Social protection advances in AI, big data and technological innovation in relation to the rights of persons with disabilities sit within a continuum of beneficence and harm. There are multiple factors that create the potential for injury and harm for persons with disabilities that are associated with the strategic purpose and intent of such technologies and/or the design. This is particularly the case for persons with disabilities from highly marginalised and stigmatised communities, such as racial, ethnic and religious minority communities in addition to nomadic and oral cultures, including but not limited to, Gypsy, Roma and Traveller populations, where there has been and remains long standing intergenerational communal violence, forced assimilation and, targeted state persecution. This synopsis outlines a core set of factors for consideration alongside providing potential key principles to inform regulatory oversight and justice to ensure fair, just and equitable application within social protection regimes. Unfortunately, due to the lack of available research on these matters outside of the Global North, and even within the Global North in relation to minority communities, many of these suggested risks, injury and harms are surmised based upon historical treatment of persons with disability and minority community and personhood status.
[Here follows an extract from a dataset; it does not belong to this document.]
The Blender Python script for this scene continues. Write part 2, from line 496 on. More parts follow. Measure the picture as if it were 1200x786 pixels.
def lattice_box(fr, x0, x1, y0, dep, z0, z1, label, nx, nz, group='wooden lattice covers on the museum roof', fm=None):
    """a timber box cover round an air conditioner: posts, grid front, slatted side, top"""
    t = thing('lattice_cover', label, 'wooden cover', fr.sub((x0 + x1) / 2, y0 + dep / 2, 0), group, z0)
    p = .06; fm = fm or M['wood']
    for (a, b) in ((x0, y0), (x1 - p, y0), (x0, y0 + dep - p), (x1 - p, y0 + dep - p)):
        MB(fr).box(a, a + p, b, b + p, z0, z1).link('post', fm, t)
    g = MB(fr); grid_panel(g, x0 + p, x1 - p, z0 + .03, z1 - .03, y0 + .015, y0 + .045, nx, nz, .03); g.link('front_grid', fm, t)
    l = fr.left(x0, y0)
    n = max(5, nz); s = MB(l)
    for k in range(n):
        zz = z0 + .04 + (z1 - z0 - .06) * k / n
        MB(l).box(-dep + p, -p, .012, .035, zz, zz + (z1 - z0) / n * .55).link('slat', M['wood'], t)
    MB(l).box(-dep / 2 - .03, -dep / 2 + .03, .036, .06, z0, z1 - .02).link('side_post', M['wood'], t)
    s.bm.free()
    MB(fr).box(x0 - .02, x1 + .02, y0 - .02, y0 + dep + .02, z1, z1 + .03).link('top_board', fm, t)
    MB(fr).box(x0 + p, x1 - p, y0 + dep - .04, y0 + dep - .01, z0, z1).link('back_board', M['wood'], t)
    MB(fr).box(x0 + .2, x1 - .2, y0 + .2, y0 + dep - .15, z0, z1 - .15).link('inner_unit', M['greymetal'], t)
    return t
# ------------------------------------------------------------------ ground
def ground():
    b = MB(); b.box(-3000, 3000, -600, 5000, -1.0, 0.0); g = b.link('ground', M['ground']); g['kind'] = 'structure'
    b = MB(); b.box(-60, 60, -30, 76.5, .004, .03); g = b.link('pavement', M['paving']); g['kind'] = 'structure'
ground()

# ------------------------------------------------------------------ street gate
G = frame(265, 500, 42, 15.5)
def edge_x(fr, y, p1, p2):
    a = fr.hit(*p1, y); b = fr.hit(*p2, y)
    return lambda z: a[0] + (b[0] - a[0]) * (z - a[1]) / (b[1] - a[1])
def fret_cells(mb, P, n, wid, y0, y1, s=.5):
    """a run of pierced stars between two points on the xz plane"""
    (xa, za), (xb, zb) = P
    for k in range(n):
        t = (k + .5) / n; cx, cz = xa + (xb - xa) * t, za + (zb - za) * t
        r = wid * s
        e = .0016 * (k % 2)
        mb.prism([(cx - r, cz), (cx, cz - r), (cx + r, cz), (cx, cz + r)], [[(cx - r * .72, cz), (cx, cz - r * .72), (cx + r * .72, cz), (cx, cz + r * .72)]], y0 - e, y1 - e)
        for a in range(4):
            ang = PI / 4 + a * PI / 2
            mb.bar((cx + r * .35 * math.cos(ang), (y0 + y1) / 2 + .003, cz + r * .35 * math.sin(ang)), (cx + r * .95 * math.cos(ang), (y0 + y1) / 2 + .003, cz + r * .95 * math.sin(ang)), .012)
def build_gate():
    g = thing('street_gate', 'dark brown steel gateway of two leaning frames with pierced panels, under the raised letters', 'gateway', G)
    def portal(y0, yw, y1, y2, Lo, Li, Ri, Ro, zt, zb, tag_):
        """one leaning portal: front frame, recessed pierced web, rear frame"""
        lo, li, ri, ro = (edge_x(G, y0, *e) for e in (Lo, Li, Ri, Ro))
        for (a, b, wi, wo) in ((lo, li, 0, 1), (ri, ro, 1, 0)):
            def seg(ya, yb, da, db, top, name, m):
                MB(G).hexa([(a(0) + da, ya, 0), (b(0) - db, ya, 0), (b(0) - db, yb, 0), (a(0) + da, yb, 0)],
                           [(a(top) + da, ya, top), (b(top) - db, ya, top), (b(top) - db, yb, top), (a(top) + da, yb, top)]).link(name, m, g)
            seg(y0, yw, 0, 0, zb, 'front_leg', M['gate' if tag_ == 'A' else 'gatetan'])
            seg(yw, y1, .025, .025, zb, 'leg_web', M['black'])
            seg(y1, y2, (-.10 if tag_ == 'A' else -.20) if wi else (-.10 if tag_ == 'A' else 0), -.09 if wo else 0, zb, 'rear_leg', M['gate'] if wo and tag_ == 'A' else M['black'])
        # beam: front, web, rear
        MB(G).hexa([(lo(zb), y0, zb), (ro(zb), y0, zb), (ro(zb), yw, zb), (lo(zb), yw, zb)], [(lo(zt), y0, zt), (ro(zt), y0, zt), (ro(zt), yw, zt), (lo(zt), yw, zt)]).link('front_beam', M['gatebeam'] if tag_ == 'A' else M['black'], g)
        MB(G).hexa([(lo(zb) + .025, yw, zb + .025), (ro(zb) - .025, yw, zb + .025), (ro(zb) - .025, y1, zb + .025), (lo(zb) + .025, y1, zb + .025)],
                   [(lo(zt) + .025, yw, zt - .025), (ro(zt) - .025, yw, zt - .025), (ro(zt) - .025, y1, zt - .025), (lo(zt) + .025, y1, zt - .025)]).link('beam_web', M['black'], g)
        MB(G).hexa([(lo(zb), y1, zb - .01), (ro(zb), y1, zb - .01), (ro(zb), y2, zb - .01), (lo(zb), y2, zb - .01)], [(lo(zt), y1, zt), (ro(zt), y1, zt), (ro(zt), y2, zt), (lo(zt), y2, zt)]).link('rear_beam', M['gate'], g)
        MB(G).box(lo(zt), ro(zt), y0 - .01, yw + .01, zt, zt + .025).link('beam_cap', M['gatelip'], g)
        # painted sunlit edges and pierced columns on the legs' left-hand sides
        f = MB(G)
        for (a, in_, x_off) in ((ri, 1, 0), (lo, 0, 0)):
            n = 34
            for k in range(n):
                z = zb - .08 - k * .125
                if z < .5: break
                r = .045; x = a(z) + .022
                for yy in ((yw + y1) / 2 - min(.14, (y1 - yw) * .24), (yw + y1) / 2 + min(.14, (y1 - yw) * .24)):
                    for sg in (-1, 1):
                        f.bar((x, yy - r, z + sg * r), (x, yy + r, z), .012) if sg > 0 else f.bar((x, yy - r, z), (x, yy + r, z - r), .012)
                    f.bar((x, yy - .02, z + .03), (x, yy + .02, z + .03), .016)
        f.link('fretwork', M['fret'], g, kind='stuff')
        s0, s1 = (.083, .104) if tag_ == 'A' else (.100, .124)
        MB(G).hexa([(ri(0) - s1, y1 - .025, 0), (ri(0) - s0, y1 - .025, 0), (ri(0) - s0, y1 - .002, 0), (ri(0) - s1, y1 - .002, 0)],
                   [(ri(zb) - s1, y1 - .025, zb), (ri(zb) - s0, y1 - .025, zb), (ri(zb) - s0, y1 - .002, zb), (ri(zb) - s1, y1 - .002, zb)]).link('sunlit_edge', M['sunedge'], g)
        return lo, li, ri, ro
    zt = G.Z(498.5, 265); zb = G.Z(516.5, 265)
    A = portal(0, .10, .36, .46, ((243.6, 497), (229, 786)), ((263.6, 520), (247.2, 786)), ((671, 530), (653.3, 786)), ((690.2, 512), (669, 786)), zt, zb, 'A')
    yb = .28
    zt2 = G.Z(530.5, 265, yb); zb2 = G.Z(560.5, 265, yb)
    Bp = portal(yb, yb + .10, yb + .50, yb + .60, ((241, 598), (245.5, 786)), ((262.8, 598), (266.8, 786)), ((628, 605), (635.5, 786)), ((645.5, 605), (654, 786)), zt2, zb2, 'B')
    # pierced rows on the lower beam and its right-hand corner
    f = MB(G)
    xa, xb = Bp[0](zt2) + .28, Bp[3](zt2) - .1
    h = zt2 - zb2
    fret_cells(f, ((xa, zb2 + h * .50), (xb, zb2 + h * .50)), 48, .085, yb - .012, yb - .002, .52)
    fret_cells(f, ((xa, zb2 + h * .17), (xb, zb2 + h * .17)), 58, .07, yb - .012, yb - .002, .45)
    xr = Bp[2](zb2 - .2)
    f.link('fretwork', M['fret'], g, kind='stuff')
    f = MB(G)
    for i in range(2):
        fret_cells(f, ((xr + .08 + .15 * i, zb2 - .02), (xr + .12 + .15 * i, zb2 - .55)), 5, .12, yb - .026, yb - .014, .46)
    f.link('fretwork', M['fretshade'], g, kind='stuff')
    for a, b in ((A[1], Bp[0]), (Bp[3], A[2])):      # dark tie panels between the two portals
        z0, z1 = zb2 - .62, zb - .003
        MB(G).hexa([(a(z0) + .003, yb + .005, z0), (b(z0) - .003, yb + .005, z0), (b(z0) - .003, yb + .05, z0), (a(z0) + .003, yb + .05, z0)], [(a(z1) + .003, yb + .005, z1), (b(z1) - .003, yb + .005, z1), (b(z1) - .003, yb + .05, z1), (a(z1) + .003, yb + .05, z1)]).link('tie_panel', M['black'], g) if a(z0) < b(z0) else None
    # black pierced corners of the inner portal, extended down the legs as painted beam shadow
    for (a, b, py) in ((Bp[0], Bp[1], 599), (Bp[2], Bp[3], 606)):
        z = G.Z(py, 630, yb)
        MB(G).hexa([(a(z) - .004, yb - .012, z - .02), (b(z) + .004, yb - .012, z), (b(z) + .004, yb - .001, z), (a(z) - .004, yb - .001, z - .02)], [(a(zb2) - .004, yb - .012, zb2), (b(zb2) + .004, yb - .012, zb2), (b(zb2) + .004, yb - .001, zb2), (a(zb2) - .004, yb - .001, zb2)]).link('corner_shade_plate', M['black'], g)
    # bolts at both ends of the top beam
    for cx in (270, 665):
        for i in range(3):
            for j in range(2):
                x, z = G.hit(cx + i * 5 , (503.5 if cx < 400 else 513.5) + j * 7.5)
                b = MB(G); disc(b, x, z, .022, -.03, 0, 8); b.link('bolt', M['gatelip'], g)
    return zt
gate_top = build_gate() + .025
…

Thus, we advocate strongly for further research and investigation for such communities and peoples, and extended, systematic, and properly inclusive data and statistics, as disability remains disproportionately prevalent across minority communities due to longstanding discrimination and inequalities, communal and state violence, experienced by these groups. Current data and statistics gathering and analysis on digital technologies, such as that undertaken by ITU, agencies such as G3ICT, as well as UNESCO in relation to Internet Universality ROAM-X Indicators (Souter & Van der Spug, 2019), fall well short of providing the information and evidence base necessary in relation to the full range of diverse disability global – especially in minority communities (Goggin, 2022). We simply know very little about how people with disabilities experience, consume, gain access to, or are affected by emerging technologies such as apps, Internet of Things, Automated Decision Making, AI, let alone the contexts in which they do encounter or rely upon these (Goggin, Ellis, & Hawkins, 2019).